Veo que un chico compra cerveza a otro con mochila. Me detengo un momento. Y también le compro una. Un euro la cerveza. Al momento estoy casi integrado, bebiendo mi cerveza, cansado y sin haber comido nada. Me da un poquito de miedo, no vaya a ser cosa que me ponga en pedo, pero ese pensamiento me dura un milisegundo. Ahora tengo hambre y con cuatro monedas de un euro me acerco a varios puestos. Todos venden cerveza, mojitos y nada de comida. En uno anuncian bocatas de chorizo, pero ya no hay más, me dice el de la barra.

Me acerco más a la banda. Estoy en un lugar tranquilo, se ve muy bien el concierto. Y la banda tiene cinco, cinco vientos, trompetas, saxo. Dos guitarras, un bajo, batería. ¡Ondón! Mucha buena onda sobre el escenario, muy simpáticos y lindos de ver. Tocan, y yo me compro otra cerveza. Yo estoy solo. En ese momento veo que un flaco se acerca a otro, y se saludan. Se han encontrado de casualidad. Los dos con una sonrisa inmensa, una hermosa casualidad. Se dicen algo al oído, se abrazan. Uno de los dos está con la novia. La banda sigue tocando y la gente disfruta, baila y anima.

Al rato decido pedirme otra cerveza, el concierto terminó. Me siento bien, no pienso en volver de momento. Me dan muchas ganas de fumar. Entonces me acerco a un flaco, todavía con mi cerveza a medio abrir, y le digo, “vos me convidás un cigarrillo y yo te doy un poco de mi cerveza”. El flaco me mira, saca un cigarrillo al instante. Yo lo agarro, él me guiña un ojo y se gira. ¡Qué ondón! Prendo el cigarrillo, y le doy dos o tres caladas potentes, empujado por la euforia del momento, que me llevan a marearme un poquito.

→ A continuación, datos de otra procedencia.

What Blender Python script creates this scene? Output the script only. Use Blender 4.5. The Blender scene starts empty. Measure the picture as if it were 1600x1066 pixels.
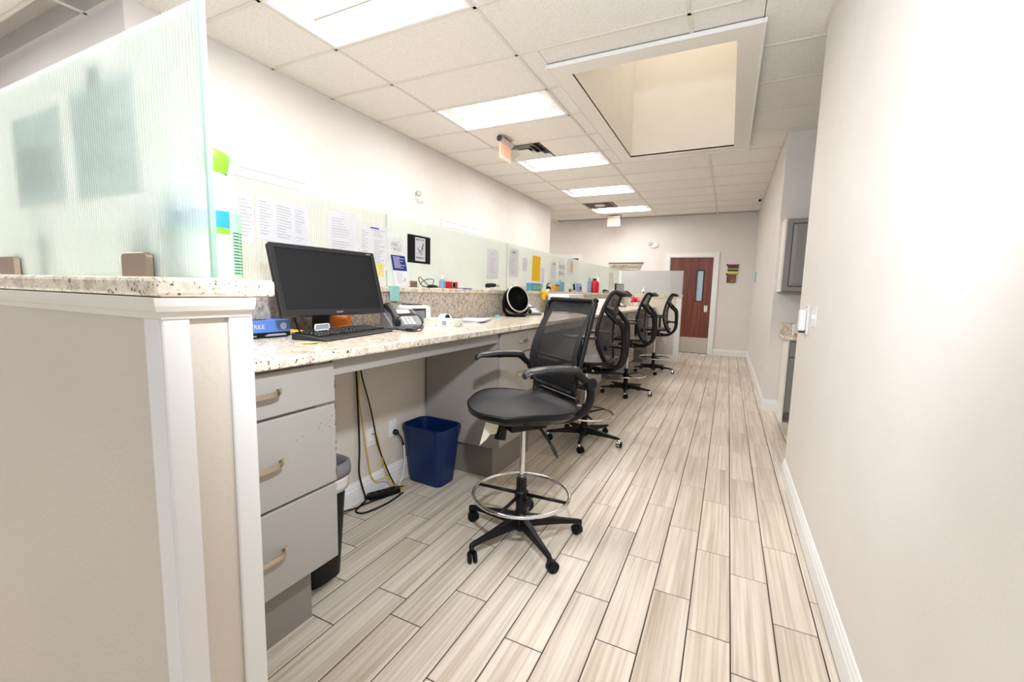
import bpy, bmesh, math, random
from mathutils import Vector, Matrix
random.seed(7)
C = bpy.context.scene
COL = C.collection
PI = math.pi
H = 1.305            # camera height
ZC = 3.08            # ceiling height

# ------------------------------------------------------------------ camera
cam_d = bpy.data.cameras.new('camera'); cam = bpy.data.objects.new('camera', cam_d); COL.objects.link(cam)
cam_d.sensor_width = 36; cam_d.sensor_fit = 'HORIZONTAL'
cam_d.lens = 682.7154507 / 1600 * 36
cam_d.clip_start = .02
R0 = Vector((0.8964827829, 0.4424038964, 0.0244420204)); U0 = Vector((-0.0719091911, 0.0908399004, 0.9932659164)); F0 = Vector((-0.4372044009, 0.8922033988, -0.1132493131))
cam.matrix_world = Matrix(((R0.x, U0.x, -F0.x, 0), (R0.y, U0.y, -F0.y, 0), (R0.z, U0.z, -F0.z, H), (0, 0, 0, 1)))
C.camera = cam

# ------------------------------------------------------------------ light and exposure
C.view_settings.view_transform = 'Standard'; C.view_settings.look = 'None'
C.view_settings.gamma = 1; C.view_settings.use_curve_mapping = False
C.view_settings.exposure = 1.2
W = bpy.data.worlds.new('world'); C.world = W; W.use_nodes = True
W.node_tree.nodes['Background'].inputs[0].default_value = (.93, .96, 1, 1)
W.node_tree.nodes['Background'].inputs[1].default_value = .42
TROFFER = 9.2       # emission of the ceiling light diffusers
fl = bpy.data.lights.new('strobe', 'SPOT'); fl.energy = 62; fl.shadow_soft_size = .06; fl.color = (.88, .93, 1); fl.spot_size = math.radians(165); fl.spot_blend = .52
flo = bpy.data.objects.new('strobe', fl); COL.objects.link(flo); flo.location = (-.14, .33, 1.97)      # photographer's flash, aimed down the corridor and upwards
flo.rotation_euler = Vector((-.42, .80, .12)).to_track_quat('-Z', 'Y').to_euler()


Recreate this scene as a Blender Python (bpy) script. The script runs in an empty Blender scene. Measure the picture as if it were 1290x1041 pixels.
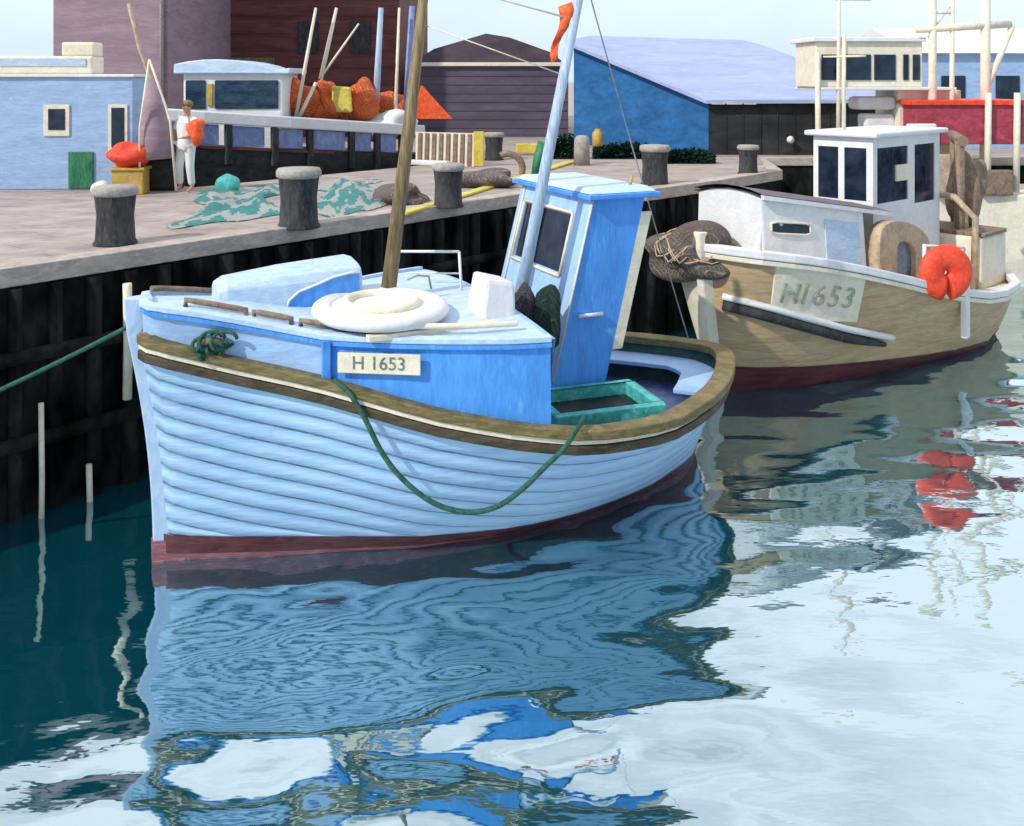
import bpy, bmesh, math, random
from mathutils import Vector, Matrix
import numpy as np
random.seed(7); rng = np.random.RandomState(5)
C = bpy.context.scene.collection
R = math.radians
EYE = 4.6
# ------------------------------------------------------------------ camera, sky, sun, exposure
cd = bpy.data.cameras.new("camera"); cam = bpy.data.objects.new("camera", cd); C.objects.link(cam)
cam.location = (0, 0, EYE); cam.rotation_euler = (R(90), 0, 0)
cd.sensor_width = 36; cd.lens = 36 * 1200 / 1290; cd.shift_y = -(520.5 - 100) / 1290
cd.clip_start = .1; cd.clip_end = 5000
bpy.context.scene.camera = cam
SUN_DIR = Vector((-.62, -.50, .64)).normalized()          # towards the sun
w = bpy.data.worlds.new("World"); bpy.context.scene.world = w; w.use_nodes = True
nt = w.node_tree; bg = nt.nodes['Background']
sky = nt.nodes.new('ShaderNodeTexSky'); sky.sky_type = 'NISHITA'; sky.sun_disc = False
sky.sun_elevation = math.asin(SUN_DIR.z); sky.sun_rotation = math.atan2(SUN_DIR.x, SUN_DIR.y)
sky.dust_density = .4; sky.air_density = 1.0; sky.ozone_density = 2.0
tc = nt.nodes.new('ShaderNodeTexCoord'); mp = nt.nodes.new('ShaderNodeMapping'); mp.inputs['Scale'].default_value = (1.4, 1.4, 3.2)
no = nt.nodes.new('ShaderNodeTexNoise'); no.inputs['Scale'].default_value = 2.2; no.inputs['Detail'].default_value = 7; no.inputs['Distortion'].default_value = .6
rp = nt.nodes.new('ShaderNodeValToRGB'); rp.color_ramp.elements[0].position = .30; rp.color_ramp.elements[1].position = .56
rp.color_ramp.elements[0].color = (.55, .55, .55, 1); rp.color_ramp.elements[1].color = (.93, .93, .93, 1)
mx = nt.nodes.new('ShaderNodeMix'); mx.data_type = 'RGBA'; mx.inputs['B'].default_value = (15.4, 15.6, 16.4, 1)
L = nt.links.new
L(tc.outputs['Generated'], mp.inputs['Vector']); L(mp.outputs[0], no.inputs['Vector']); L(no.outputs['Fac'], rp.inputs[0])
sx = nt.nodes.new('ShaderNodeSeparateXYZ'); L(tc.outputs['Generated'], sx.inputs[0])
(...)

Me giro y una chica guapa, muy guapa vestida negro, baila sobre un tacho de basura. Todos bailan. Me acerco a un flaco, que está con otra chica, y le pregunto:

– ¿Sabés si viene otra banda ahora?

– Yyyy no, creo que no …

– Ah, ahora solo música

– Sí

– Es que salí a correr – me miro la ropa y le muestro – y terminé acá – mirá, traje dos cosas,  esta tarjeta del hotel y cinco euros. Ahora voy a ver cómo vuelvo …

– ¿Pero sabés dónde estás parando? – El flaco me vio mal.

– Sí … claro … en … – y por un momento se me olvida. El flaco se ríe. – No, sí, sí, en Ventura Rodríguez … Sí, ahí está el hotel. ¿Está cerca?

–  Bueno, bastante, sí – y se ríe

– Es que iba corriendo y pasé por “algo de los militares del aire”

– Ah, eso de los ministros – y le pregunta algo a la chica

– Sí, y cuando iba corriendo, se me vino a la cabeza el Rey Juan Carlos, y cuando pidió perdón. Y me dije, toda esta gente que trabaja acá ¿qué deben haber pensado?

– Jaja, sí, he escuchado algo sobre ese

– Bueno, se acaba todo …

– Sí, ya lo dijeron los Mayas, este año se acaba todo

– Pero comienza algo nuevo – me apresuro a decir – algo nuevo

– Sí, vamos a ver

– Sí, ¡claro que sí! Algo nuevo … Es que, es que, me llamó la atención que no se puede caminar por debajo del Arco del Triunfo ese. En Barcelona sí se puede.

– Ah, sí – con cara de preocupación – y en la Puerta de Toledo igual …

– Ves , ese sería el primer cambio “Todo peatonal a partir de ahora”

– Jaja, sí …

Al rato, me da la mano y nos despedimos, yo les regalo la mejor sonrisa, de todo corazón, que tengo. Por un momento, me acuerdo de Cucho, de Fede, y de Julián. Y me dan ganas de llorar. Pero no voy a llorar. Ahora no voy a llorar.

Por suerte enseguida me olvido, todavía me queda más de la mitad de mi cerveza. Me apoyo en un lugar, todavía queda la mayoría de gente. Apuro el último trago y emprendo la vuelta.